Reforming global monetary system essential - UNCTAD report
The balance between private activity and state involvement in the
financial sector need to be revised fundamentally for the stability and
reliability of the financial system said, the Trade and Development
Report 2009 of the United Nations Conference on Trade and Development (UNCTAD).
The report covers the global economic crisis and climate change
issues. It stresses that a large segment of the financial sector cannot
be left to function like giant casinos without harming the real sector
of the economy. Pointing out the involvement of the governments and the
central banks to rescue mismanaged banks and financial institutions the
report said that the huge profits and income earned from financial
activities of some market participants and managers over the past few
years is disproportional to the macroeconomic and social usefulness of
the financial sector.
The report stresses the need for financial support to low income
countries to face the crisis. Debt servicing and debt sustainability of
the countries which heavily depend on commercial loans as well as low
income developing countries including heavily indebted poor countries
have become problematic. Despite debt relief provided to them their
external debt situation remain highly vulnerable to shocks. The report
suggests a temporary debt moratorium on official debt repayment for low
income countries.
Compared to the size of the stimulus packages for the developed
countries, the total amount of such a temporary debt moratorium would be
modest, amounting to around US$ 26 billion for 49 low income countries
for 2009 and 2010, the report said.
Warning on a sharp increase of inflation as a result of large
injection of money by central banks and sharply rising budget deficits
in many countries, the report said that the deflation is the real danger
at the moment. Wage deflation is the imminent and most dangerous threat
in many countries today, because governments will find it much more
difficult to stabilise a tumbling economy when there is a large scale
fall in wages and consumption.
However, deflation will not cure itself.The most important task is to
break the spiral of falling wages, prices and demand as early as
possible, review the financial sector ability to provide credit for
productive investment to stimulate real economic growth.

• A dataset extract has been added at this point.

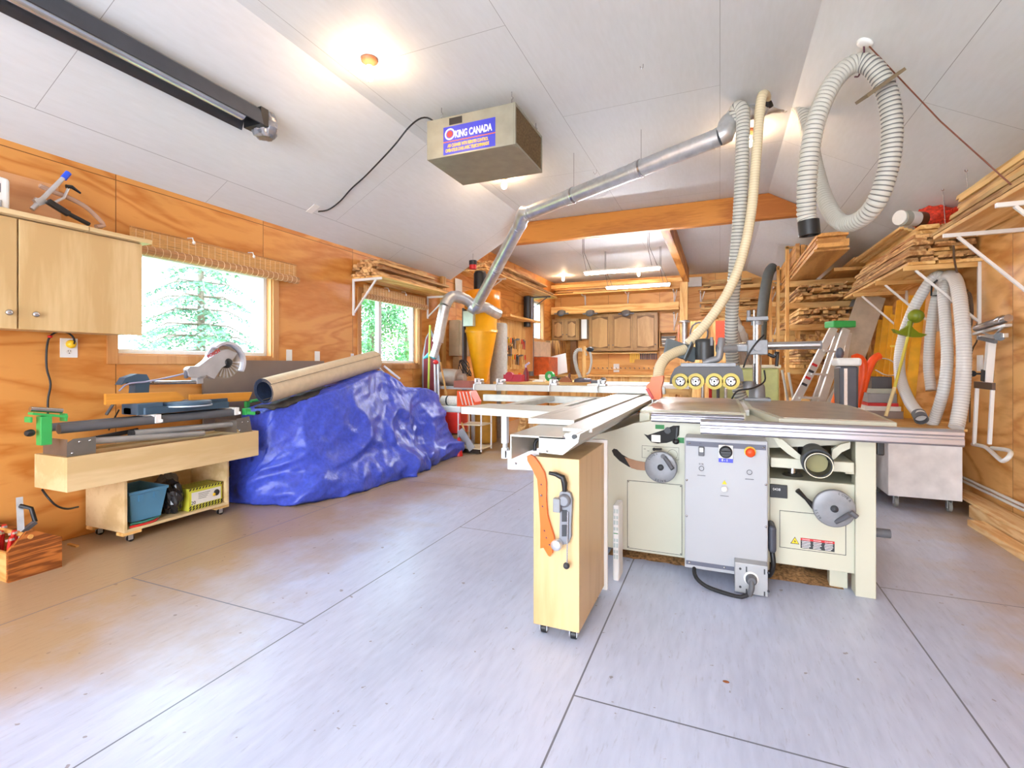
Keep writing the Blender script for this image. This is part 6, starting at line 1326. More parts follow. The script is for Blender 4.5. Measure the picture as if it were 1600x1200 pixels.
# plastic-wrapped bundle and tall grey tubes leaning
lump(Vector((PY(1170, 560, 11.4).x-.25, 11.4, .002)), (.30, .2, 1.12), 4, 'plastic_sheet', mat('cloudy plastic sheet', (196, 192, 180), .25, 0, .08, 8), 'cloudy plastic sheet bundled behind the power feeder', 'plastic sheet', sub=24)
m = MB(); a = Pd(1190, 600, 8.0); b = Pd(1190, 490, 8.0); m.tube([Pd(1188, 540, 8.0), Pd(1192, 480, 8.0), Pd(1200, 430, 8.1), Pd(1207, 418, 8.2)], .08, 14, step=.1); tag(m.build('rolled_mat', mat('slate rubber mat', (98, 104, 104), .6)), 'long slate grey roll standing on end by the lumber rack', 'roll')
# ---------------------------------------------------------------- lumber rack on the right
def post(x, y, z0, z1, w=.04, d=.09): m = MB(); m.box(x, x+w, y-d/2, y+d/2, z0, z1); return m
t = thing('lumber_rack', 'tall pine lumber rack standing against the right wall', 'rack', (1.3, 8.7, 0))
frames_y = (7.83, 9.0, 10.3)
for y in frames_y:
    post(.84, y, 0, 2.78 if y < 8 else 2.72).build('upright', pineZ, t, bevel=.002); post(1.78, y, 0, 2.44).build('upright', pineZ, t, bevel=.002)
    if y > 7.9: post(.95, y, 0, 2.6).build('upright', pineZ, t, bevel=.002)
    for z in (2.25, 1.95, 1.65, 1.05, .35):
        m = MB(); m.box(.882, 1.86, y-.045-.02, y-.045, z-.04, z+.04); m.build('crossbar', pineX, t, bevel=.002)
    m = MB(); m.box(.84, 1.10, y-.045, y-.02, 2.74, 2.77) if y < 8 else m.box(.84, .98, y-.045, y-.02, 2.66, 2.69); m.build('top_tie', pineX, t)
def stack(x0, x1, z0, z1, yn, yf, label, grp, tk=(.02, .04), w=(.06, .14), jit=.35, mts=(pine, rough), yaw=.03, cnt=999, xs=None):
    z = z0; k = 0
    while z < z1-.015 and k < cnt:
        tt = rnd.uniform(*tk); x = x0+rnd.uniform(0, .04)
        while x < x1-.04 and k < cnt:
            ww = rnd.uniform(*w)
            if x+ww > x1: break
            ya = yn-rnd.uniform(0, jit); board(x, x+ww, ya, yf+rnd.uniform(-.5, .2), z+.001, tt-.002, mts[rnd.randrange(len(mts))], label, grp, live=0, yaw=rnd.uniform(-yaw, yaw), roll=rnd.uniform(-.03, .03)); x += ww+.012+abs(rnd.gauss(0, .015)); k += 1
        z += tt+.006
stack(.92, 1.75, 1.995, 2.17, 7.55, 9.6, 'thin board on the second tier of the lumber rack', 'boards on the second tier of the rack')
stack(.92, 1.75, 1.695, 1.88, 7.55, 9.6, 'thin board on the third tier of the lumber rack', 'boards on the third tier of the rack', w=(.05, .12))
stack(.92, 1.65, 1.095, 1.36, 7.65, 9.0, 'offcut on the fourth tier of the lumber rack', 'offcuts on the fourth tier of the rack', w=(.05, .14), tk=(.025, .05))
stack(.92, 1.65, .395, .62, 7.6, 9.0, 'offcut on the lowest tier of the lumber rack', 'offcuts on the lowest tier of the rack', w=(.06, .16), tk=(.03, .06), yaw=.06)
# bins of short offcuts stood on end
for i in range(26):
    x = .93+.032*i; h = rnd.uniform(.12, .26); m = MB(); m.bar((x, 7.9, 1.37), (x+rnd.uniform(-.12, .12), 7.86, 1.37+h), rnd.uniform(.03, .07), .02, (0, 1, 0)); tag(m.build('offcut', (pineZ, orange if 0 else rough, pineZ)[i % 3]), 'short offcut tipped upright on the fourth tier pile', 'board', 'short offcuts on the fourth tier pile')
# wide planks on the top tier, ends towards the camera
for i, (x0, x1, z0, tk, yn, yf) in enumerate(((1.30, 1.62, 2.30, .04, 7.2, 9.3), (.89, 1.20, 2.30, .022, 5.9, 9.0), (.91, 1.18, 2.324, .04, 5.82, 9.0), (.90, 1.19, 2.366, .038, 5.86, 9.0), (.92, 1.17, 2.406, .03, 5.9, 9.0), (.91, 1.18, 2.438, .035, 5.84, 9.0))):
    if i in (2, 3, 4, 5, 6): yn += .0
    board(x0, x1, yn, yf, z0, tk, wood('amber plank', (224, 168, 94), (192, 134, 66), 1, 6, .5, .14, figure=.8), 'wide amber plank on the top tier of the rack', 'wide planks on the top tier of the rack')
for i in range(2):
    m = MB(); m.box(.90+.055*i, .945+.055*i, 7.3, 9.2, 2.48, 2.70-.02*i); tag(m.build('board', wood('amber plank', (224, 168, 94), (192, 134, 66), 1)), ('wide plank standing on edge at the rack upright', 'second plank on edge leaning beside the planks')[i], 'board')
m = MB(); m.box(1.45, 1.80, 6.9, 9.2, 2.345, 2.40); tag(m.build('board', wood('amber plank', (224, 168, 94), (192, 134, 66), 1)), 'dark wide plank on the top tier near the wall', 'board')

# ---------------------------------------------------------------- right wall shelves with rough lumber
def arms(y, z, xi, label, zd=.50, arm=.04):
    return bracket((XR, y, z), (xi, y, z), label, zd, arm=arm)
m = MB(); m.box(1.42, 1.60, 5.0, 7.3, 1.955, 1.98); m.box(1.62, XR-.002, 5.0, 7.3, 1.955, 1.98); tag(m.build('lumber_shelf', pine, bevel=.002), 'lower plank shelf on the right wall above the hanging hoses', 'shelf')
for y, lb in ((5.04, 'bracket at the near end of the lower right shelf'), (5.85, 'bracket under the middle of the lower right shelf'), (6.7, 'bracket at the far end of the lower right shelf')): arms(y, 1.955, 1.40, lb)
m = MB(); m.box(1.40, 1.62, 2.2, 4.42, 2.03, 2.055); m.box(1.64, XR-.002, 2.2, 4.42, 2.03, 2.055); tag(m.build('lumber_shelf', pine, bevel=.002), 'near plank shelf high on the right wall', 'shelf')
for y, lb in ((4.25, 'bracket at the far end of the near right shelf'), (3.55, 'bracket under the middle of the near right shelf')): arms(y, 2.03, 1.40, lb, arm=.026)
def rstack(xa, z0, z1, yn, yf, lb, G):
    z = z0; k = 0
    while z < z1:
        tt = rnd.uniform(.022, .036); x = xa+.012*k+rnd.uniform(-.01, .01)
        lim = min(XR-.02, XCR+(ZF-(z+tt))/.5515-.02)
        while x < lim-.05:
            w = min(rnd.uniform(.09, .17), lim-x); board(x, x+w, yn+rnd.uniform(-.05, .05), yf+rnd.uniform(-.18, .06)-.04*k, z+.001, tt-.002, (rough, pine, rough)[rnd.randrange(3)], lb, G, live=.012); x += w+.01
        z += tt+.003; k += 1
rstack(1.40, 1.982, 2.26, 5.05, 7.2, 'rough sawn board stacked on the lower right shelf', 'rough boards on the lower right shelf')
rstack(1.40, 2.057, 2.27, 2.25, 4.44, 'rough-edged board stacked on the near right shelf', 'rough boards on the near right shelf')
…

Governments and central banks need to take rapid and strong proactive
measures to boost demand and avert the risk of deflation, the report
said.
According to the report the scope for expansionary policies to
counter the impacts of the crisis on domestic demand and employment in
developing countries has been severely constrained by the conditionality
attached to IMF lending. From the outbreak of the crisis to May 2009 IMF
has extended its lending for 50 countries.
The report predict the global recovery in 2010 but said it is
unlikely the global GDP growth exceed 1.6%. In 2009 global GDP is
expected to fall by 2.5%. Report said that the reform of the
international monitory and financial system is imperative and the dollar
based reserve system is increasingly challenged.